"Steel Magnolias" tonight at the LCCA

Staff Writer

Opening night for the West Point/Clay County Arts Council's production of "Steel Magnolias" is 7 p.m. tonight, Thursday, Sept. 14. More dates are 7 p.m. Friday, Sept. 15, 2 and 7 p.m. Saturday, Sept. 15, and the final curtain call is 2 p.m. Sunday, Sept. 16. All showings are sold out at press time. The arts council is pleased with the support shown by the community for the stage production. Doors open half an hour before showtime. Due to the layout of the center, and the distraction to those on stage of the doors opening and closing, the doors to the LCCA will be locked once the show starts.

Director Scott Reed said the performance is of the stage play, which was adapted for the theatrical release for local theaters. Therefore, there are some differences between this production and the movie many are familiar with. Many things will be familiar but there will be some surprises, too.

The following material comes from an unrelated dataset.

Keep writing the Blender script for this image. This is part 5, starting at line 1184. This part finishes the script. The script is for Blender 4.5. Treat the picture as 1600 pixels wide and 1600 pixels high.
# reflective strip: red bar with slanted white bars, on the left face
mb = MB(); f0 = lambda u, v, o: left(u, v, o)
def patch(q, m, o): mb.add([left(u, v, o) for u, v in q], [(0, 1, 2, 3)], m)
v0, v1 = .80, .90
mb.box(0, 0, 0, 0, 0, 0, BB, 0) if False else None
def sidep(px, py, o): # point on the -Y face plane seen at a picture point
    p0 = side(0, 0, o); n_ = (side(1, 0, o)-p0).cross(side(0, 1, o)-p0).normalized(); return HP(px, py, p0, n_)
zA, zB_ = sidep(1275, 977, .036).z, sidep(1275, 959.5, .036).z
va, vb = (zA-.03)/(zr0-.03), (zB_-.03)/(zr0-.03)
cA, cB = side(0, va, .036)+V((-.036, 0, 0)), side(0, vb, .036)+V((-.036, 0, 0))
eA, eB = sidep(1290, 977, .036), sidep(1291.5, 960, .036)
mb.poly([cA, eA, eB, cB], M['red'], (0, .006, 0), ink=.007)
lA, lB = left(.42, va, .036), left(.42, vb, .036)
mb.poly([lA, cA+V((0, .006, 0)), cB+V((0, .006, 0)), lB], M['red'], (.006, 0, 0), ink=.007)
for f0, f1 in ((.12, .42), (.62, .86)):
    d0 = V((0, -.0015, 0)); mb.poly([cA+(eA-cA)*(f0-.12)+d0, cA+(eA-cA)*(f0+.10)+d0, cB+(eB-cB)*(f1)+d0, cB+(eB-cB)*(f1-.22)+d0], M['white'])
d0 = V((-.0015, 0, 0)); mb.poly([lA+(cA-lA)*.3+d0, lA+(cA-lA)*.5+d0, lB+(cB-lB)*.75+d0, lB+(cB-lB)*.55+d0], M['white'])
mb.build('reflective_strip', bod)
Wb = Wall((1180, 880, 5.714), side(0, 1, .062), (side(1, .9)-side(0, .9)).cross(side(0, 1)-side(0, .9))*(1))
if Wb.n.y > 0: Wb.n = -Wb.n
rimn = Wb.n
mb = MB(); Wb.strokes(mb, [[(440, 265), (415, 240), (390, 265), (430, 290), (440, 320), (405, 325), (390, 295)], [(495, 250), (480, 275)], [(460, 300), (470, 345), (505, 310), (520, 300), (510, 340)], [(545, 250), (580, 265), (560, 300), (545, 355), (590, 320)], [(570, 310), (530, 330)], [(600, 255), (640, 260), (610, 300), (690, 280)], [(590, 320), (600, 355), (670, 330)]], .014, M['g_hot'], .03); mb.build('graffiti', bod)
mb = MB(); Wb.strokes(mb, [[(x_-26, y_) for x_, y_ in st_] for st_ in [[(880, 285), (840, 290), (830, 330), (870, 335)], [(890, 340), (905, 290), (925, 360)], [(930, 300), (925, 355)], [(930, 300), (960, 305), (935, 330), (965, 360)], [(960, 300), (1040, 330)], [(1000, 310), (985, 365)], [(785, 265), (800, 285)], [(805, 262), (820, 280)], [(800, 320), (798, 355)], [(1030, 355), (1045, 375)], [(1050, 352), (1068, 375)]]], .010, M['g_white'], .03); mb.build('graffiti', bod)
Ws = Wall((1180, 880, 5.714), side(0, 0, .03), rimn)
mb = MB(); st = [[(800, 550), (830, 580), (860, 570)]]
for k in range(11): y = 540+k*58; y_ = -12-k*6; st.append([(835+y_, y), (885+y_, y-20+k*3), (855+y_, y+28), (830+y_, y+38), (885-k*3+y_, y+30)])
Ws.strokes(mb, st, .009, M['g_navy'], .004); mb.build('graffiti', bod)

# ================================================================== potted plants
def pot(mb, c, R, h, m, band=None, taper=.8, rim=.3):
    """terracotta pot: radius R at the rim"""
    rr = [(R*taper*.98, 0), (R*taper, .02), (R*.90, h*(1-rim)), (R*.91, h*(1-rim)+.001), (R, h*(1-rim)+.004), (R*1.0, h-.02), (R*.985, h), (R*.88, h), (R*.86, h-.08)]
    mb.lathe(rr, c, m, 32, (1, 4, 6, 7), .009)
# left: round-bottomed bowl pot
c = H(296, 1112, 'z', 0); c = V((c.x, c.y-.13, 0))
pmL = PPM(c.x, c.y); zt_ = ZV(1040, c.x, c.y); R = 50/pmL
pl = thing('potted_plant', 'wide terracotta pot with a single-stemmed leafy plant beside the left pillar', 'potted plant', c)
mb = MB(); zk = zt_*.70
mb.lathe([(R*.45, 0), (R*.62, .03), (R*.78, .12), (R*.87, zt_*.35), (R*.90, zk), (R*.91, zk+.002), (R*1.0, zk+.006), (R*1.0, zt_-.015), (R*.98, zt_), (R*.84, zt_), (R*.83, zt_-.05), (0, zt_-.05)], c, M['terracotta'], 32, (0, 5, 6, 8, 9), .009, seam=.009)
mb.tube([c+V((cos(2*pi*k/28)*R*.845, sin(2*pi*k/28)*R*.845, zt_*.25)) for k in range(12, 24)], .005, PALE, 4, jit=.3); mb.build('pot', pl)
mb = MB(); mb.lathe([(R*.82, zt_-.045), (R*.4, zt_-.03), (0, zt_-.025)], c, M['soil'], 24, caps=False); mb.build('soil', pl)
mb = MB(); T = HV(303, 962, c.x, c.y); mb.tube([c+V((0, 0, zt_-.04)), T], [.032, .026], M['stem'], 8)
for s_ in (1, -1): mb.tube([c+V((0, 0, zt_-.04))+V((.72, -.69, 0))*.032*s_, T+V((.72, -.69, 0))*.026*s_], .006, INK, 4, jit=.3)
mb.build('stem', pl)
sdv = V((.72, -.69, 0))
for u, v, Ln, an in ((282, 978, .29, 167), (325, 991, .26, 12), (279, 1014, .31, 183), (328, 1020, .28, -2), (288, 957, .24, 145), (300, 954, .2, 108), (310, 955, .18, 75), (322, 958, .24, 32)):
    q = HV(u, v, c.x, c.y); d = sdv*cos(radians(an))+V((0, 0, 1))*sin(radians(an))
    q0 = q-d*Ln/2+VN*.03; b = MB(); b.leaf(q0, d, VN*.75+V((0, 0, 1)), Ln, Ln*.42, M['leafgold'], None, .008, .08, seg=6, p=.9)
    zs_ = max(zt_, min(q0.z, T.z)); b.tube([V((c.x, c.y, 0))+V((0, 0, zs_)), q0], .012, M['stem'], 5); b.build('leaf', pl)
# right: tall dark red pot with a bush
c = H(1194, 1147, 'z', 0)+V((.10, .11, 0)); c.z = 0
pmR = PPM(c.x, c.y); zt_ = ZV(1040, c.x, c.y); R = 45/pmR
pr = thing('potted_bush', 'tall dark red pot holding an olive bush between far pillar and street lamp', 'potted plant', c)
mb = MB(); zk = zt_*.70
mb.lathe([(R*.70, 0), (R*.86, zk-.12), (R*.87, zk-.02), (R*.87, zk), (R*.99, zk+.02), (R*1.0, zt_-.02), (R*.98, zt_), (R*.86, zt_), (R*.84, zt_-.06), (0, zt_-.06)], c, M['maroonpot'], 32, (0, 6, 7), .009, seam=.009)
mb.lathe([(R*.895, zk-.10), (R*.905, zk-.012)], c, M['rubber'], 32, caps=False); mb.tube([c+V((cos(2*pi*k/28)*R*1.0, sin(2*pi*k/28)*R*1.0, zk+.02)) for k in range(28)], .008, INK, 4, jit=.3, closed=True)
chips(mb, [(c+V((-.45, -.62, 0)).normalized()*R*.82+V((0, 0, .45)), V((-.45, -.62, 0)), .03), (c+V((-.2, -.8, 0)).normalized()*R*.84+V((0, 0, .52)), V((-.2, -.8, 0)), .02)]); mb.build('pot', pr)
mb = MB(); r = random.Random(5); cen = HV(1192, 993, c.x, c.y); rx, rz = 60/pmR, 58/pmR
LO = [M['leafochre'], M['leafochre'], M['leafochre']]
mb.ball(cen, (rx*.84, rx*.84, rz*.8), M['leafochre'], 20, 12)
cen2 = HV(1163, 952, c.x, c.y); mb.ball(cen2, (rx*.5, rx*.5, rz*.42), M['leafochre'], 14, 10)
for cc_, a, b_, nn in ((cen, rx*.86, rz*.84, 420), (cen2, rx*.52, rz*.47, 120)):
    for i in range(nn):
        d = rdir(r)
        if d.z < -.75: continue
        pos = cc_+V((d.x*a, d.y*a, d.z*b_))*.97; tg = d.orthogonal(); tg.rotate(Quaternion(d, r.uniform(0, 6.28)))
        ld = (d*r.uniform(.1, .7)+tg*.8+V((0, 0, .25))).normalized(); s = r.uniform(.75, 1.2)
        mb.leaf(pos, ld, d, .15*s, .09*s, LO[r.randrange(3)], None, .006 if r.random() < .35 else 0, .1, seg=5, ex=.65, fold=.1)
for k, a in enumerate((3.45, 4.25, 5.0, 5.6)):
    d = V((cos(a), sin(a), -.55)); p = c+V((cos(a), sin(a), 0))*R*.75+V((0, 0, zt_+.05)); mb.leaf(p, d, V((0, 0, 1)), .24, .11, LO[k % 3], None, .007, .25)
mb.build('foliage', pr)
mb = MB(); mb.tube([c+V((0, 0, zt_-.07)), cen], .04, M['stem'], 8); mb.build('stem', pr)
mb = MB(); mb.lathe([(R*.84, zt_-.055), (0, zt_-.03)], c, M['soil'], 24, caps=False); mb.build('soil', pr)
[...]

Characters are cast and played following the stage play directions and not the movie.

Truvy: Mia Vick
Annelle: Melissa Borgioli
Clairee: Lanell Thornton
Ouiser: Mary Ann Berry
M'Lynn: Donna Ross
Shelby: Christi Dubois
Director: Scott Reed
Assistant Director: Julie Gray

"Welcome to 1980's Chinquapin Parish, Louisiana, and the carport-turned-beauty-parlor called "Truvy's Beauty Spot," Reed said "Whether you're meeting them for the first time or falling in love with them all over again, I hope you enjoy your time today with Truvy's "regulars".

Reed said most people are familiar with the movie "Steel Magnolias," and many know that before it was a movie it was a stage play of the same name. But what only a few may know is that before it was a movie and before it was a play it was real life.

"Playwright Robert Harling finished law school in the late 1970's but never picked up his diploma," Reed said. "Instead, he left for New York with hopes of finding stardom in the entertainment industry. A few years later, his sister, Susan, passed away. To Harling's dismay, his late sister's husband very quickly remarried and their toddler son started calling the new wife "Mama."'
Reed said Harling's anger, grief, and fear that is sister was being forgotten prompted him to write a play to express is emotions. This work has become "one of the touchstones of southern culture".